Mustafa Suphiler muhakkak kazanacakları bir kavgaya girişmediler. Yenilgiyi göze alarak yola çıkmışlardı. Bu açıdan 71 kopuşunu yaratanların tutumları ile bu konuda bir ortaklıktan bahsedilebilir. 71 kopuşu düzen içi her türlü eğilimden, düzenin kendi mekanizmalarından beklenti içinde olunmasından, parlamenterizmden kopuştu. O dönemde Mihri Belli’nin de, Behice Boran’ın da, Hikmet Kıvılcımlı’nın da ortaya koydukları çizgiden, herbirinden ve hepsinden kopuştu.

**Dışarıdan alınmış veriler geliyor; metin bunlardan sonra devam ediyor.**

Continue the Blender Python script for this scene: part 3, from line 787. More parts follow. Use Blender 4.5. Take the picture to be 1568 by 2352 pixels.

Dolayısı ile Mustafa Suphiler’in çıkışını benzeteceksek bunlarla değil kopuşu sağlayan diğerleri bir bakıma paralellik kurmak mümkün olur.”
İkinci kısımda yaptığımız belirlemeler tartışma yarattı. Bir katılımcı Hikmet Kıvılcımlı’ya haksızlık edildiğini öne sürerken bir başka dinleyici Marks ve Engels’in örgütlü devrimciler olduğu yönündeki hatırlatmamızdan rahatsız oldu.
Tartışmak ve görüşlerini cesurca ortaya koymaktan sakınanların aksine KöZ’ün arkasında duran komünistler olarak görüşlerimizi aktardığımız ve farklı görüşlerle tartışma imkanı bulduğumuz bu etkinliği verimli olarak değerlendirdik.
Mustafa Suphiler’in bağlı oldukları Komünist Enternasyonal’i yeniden yaratma ve emperyalist zinciri zayıf halkasından kırma mücadelemizi büyüteceğiz.